Nature doesn't seem too concerned with being fair or eliminating suffering. And its not like animals aren't violent. A lot of animals are born killers, from Killer Whales to Basset Hounds. A lot of animals even have weapons like fangs and deadly poisons, such as the Jellyfish, the Scorpion or the Leprechaun.
Human beings are special among the animals. Human beings recognize the unruly swirly universe is chaotic and we live in it with a paradox. We create law and order, concepts of justice, fairness and suffering which are a sophisticated way to help each other survive. But we know these concepts aren't echoed in the animal world and we don't expect them to be. We don't call a cheetah a murderer for taking down a gazelle, and we don't imprison it. We don't judge and imprison animals for not following our rules because we know they don't share the same philosophy.
Its the same reason we don't give dogs drivers licenses, or let elephants be the chairman of the board of fortune 500 companies. All his policies would be related to peanut butter corporate acquisition and he would drain the company funds to spend on mouse traps.
Animals don't live in our moral and social sphere, so why should the rules that protect us extend to them? It seems kind of irrational. Are we going to go out into the wilderness and try and stop a leopard from eating a zebra? Are we going to force sharks to eat vegetables?

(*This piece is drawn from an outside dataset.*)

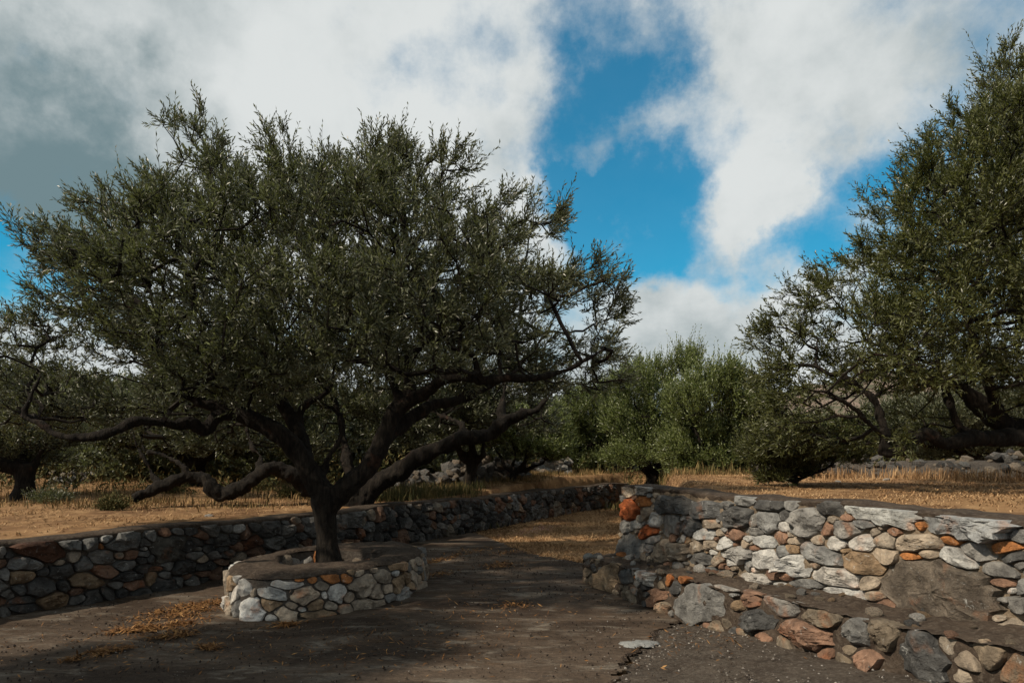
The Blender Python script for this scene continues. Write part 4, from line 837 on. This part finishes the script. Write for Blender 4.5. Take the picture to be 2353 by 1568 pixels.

I think not my dear(or sir).
So anyway, there are the 2 sides of the argument as I can see them. I don't know where I stand. But I do know that I will probably continue to be a vegetarian just because I still feel compelled to be and since vegetarianism remains to be trendy in the emo-indie scene.
But I also know I no longer feel vegetarians have exclusive ownership of some moral high ground. Except of course in relation to factory farming which is a fucking atrocity. Not to mention it is the singular way we get most of our meat. So chew on that.
*I should probably mention during that time I have bought a leather jacket, leather shoes, belts and never spent a second debating whether that was morally right. Consistent? Not exactly.